13. The said principle has further been extended in the case of Bakhrabad Gas System Limited vs Al Masud-ar-Noor, reported in 66 DLR (AD) 187 wherein the apex Court held "the appointing authority has every right to amend/ alter the service Rules to suit the need of the time but not to the detriment or disadvantage to the rights or privileges that existed at the relevant time when an employee of such appointing authority entered into its service. To be more explicit, the appointing authority enjoys the power and authority to frame new rules to regulate the service of its employees, but that in no way, can take away the accrued/vested rights of its employees, here the writ-petitioners. We also make it very clear that an employee shall definitely be entitled to the new service benefits if given or created by the new rules, but no rules can be framed to his disadvantage or detriment or to the denial of his accrued/vested right as in the instant case sought to be taken away. The new rules adding new terms and conditions including the one as to the promotion to the next higher posts shall be effective and applicable to the employees, who will be appointed after the coming into effect or force of the same."

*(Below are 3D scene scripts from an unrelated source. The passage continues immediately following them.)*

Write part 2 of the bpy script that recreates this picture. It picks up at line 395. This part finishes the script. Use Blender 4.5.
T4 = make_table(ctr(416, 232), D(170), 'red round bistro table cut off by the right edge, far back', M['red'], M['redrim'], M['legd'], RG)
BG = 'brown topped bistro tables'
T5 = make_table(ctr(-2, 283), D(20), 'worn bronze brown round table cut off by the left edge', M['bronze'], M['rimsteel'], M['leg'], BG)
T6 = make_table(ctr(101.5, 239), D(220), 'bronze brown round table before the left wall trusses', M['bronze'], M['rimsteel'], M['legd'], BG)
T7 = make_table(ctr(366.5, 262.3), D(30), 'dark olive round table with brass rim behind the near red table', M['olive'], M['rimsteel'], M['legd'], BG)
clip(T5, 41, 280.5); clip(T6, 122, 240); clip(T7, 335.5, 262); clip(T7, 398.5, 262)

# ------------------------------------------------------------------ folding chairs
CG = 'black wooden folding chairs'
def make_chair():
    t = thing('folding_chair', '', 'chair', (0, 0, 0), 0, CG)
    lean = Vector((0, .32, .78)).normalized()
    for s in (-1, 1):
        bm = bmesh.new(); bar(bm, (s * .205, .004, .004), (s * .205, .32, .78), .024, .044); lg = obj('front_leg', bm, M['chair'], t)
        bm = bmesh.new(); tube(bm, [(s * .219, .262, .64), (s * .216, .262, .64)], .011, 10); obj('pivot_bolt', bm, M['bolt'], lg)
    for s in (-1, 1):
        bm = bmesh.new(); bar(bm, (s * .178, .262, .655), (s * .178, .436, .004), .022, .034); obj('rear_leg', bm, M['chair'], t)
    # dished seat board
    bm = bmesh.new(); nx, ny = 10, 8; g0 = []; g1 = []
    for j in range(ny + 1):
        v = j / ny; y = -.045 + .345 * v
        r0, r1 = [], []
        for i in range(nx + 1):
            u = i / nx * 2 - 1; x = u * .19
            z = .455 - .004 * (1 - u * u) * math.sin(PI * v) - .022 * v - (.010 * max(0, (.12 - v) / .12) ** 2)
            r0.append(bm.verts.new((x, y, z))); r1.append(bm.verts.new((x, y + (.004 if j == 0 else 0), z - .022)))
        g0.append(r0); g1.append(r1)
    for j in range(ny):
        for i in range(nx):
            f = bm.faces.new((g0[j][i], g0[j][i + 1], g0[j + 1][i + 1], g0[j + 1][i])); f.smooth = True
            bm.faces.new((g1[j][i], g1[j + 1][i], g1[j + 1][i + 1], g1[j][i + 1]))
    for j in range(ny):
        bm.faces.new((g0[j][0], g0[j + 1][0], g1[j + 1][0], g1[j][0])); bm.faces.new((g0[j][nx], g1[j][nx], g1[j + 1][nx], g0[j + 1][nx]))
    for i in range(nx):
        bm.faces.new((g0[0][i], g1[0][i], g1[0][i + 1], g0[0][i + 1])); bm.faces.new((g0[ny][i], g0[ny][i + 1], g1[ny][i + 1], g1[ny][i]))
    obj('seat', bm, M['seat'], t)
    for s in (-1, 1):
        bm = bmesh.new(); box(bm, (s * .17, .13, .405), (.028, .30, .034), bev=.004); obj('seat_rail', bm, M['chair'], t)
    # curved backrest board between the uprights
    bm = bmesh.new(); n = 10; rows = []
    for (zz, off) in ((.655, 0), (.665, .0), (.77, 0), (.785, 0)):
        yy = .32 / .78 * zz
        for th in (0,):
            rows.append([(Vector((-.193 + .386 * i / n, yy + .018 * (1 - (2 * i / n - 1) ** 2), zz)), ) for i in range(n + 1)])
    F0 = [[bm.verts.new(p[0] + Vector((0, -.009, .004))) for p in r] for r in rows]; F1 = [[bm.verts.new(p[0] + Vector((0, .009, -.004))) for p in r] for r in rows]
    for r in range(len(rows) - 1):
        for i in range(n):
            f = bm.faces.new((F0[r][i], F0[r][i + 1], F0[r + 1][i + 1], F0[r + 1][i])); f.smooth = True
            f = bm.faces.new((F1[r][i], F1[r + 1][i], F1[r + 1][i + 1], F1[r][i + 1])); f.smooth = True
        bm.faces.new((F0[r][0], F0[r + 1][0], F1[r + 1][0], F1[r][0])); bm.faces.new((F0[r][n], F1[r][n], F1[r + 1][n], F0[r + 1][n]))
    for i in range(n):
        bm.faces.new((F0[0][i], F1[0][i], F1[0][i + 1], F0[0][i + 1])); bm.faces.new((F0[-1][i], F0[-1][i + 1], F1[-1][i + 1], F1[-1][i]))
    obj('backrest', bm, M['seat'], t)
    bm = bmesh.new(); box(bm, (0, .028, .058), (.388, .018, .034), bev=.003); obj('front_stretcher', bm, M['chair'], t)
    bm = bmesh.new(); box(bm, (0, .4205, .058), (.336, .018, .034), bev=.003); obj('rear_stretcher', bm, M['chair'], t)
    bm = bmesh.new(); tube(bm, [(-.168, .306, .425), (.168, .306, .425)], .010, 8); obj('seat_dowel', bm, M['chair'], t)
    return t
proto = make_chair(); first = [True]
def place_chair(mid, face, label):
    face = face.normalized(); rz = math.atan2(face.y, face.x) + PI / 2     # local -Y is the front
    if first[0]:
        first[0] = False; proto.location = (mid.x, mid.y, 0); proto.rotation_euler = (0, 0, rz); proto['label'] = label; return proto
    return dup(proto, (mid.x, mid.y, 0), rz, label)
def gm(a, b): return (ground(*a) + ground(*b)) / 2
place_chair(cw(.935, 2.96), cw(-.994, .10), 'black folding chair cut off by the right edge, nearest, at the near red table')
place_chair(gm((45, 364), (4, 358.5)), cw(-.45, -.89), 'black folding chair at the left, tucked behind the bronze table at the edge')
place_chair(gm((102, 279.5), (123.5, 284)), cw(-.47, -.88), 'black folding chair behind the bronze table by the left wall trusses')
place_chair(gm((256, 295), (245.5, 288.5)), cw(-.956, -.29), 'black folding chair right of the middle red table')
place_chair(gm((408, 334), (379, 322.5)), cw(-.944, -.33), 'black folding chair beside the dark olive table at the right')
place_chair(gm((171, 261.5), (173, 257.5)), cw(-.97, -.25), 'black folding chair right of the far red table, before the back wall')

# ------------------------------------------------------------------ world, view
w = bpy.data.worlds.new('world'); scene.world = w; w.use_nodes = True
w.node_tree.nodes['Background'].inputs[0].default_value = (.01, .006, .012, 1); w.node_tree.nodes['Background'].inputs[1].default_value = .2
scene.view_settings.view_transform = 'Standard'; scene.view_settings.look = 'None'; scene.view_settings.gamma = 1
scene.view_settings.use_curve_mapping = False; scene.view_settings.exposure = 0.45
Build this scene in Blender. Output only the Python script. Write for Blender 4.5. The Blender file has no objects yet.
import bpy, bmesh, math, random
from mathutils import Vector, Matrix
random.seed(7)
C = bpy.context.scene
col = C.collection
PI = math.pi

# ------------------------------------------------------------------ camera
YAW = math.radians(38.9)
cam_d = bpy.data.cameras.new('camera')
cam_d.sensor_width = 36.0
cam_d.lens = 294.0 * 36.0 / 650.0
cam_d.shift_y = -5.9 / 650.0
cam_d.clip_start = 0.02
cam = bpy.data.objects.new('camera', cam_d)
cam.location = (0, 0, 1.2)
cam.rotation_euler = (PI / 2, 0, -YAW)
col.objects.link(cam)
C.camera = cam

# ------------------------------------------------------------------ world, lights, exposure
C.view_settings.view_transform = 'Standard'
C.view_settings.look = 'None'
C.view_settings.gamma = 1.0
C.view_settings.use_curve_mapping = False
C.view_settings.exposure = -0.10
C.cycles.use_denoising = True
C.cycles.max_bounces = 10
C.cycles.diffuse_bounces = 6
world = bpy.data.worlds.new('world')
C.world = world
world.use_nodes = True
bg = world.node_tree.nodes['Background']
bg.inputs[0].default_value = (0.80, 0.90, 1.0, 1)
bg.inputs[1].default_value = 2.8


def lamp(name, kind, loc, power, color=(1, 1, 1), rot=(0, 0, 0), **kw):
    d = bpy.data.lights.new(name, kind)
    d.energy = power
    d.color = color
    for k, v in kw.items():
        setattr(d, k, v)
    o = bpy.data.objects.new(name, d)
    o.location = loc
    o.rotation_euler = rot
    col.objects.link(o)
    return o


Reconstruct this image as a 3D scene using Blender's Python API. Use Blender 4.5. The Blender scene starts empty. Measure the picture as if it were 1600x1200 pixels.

14. That being the development in the service law let us see whether the High Court Division has gone beyond that. In this respect on perusal of the impugned judgment and order of the High Court Division one interesting thing has drawn our attention. That is the High Court Division did not declare the administrative Circular No. 10 of 2005 ultra vires rath~r the same having not been given retrospective effect has been declared not wholly applicable in respect of the present respondent's case. This view has been taken considering that if the same is given such effect then the writ petitioner or any person having such qualification to be promoted to the next higher post will be affected because the said Rules has been made to the detriment or disadvantage to the right and privilege that existed at the relevant time i.e. 2001 or 2004 and 2Q05 when the writ petitioner (Respondent herein), was entitled to be promoted, in the post of General Manager.
15. Under the facts and circumstances as stated hereinabove we are of the view that the impugned judgment and order of the High Court Division does not call for any interference by this Division.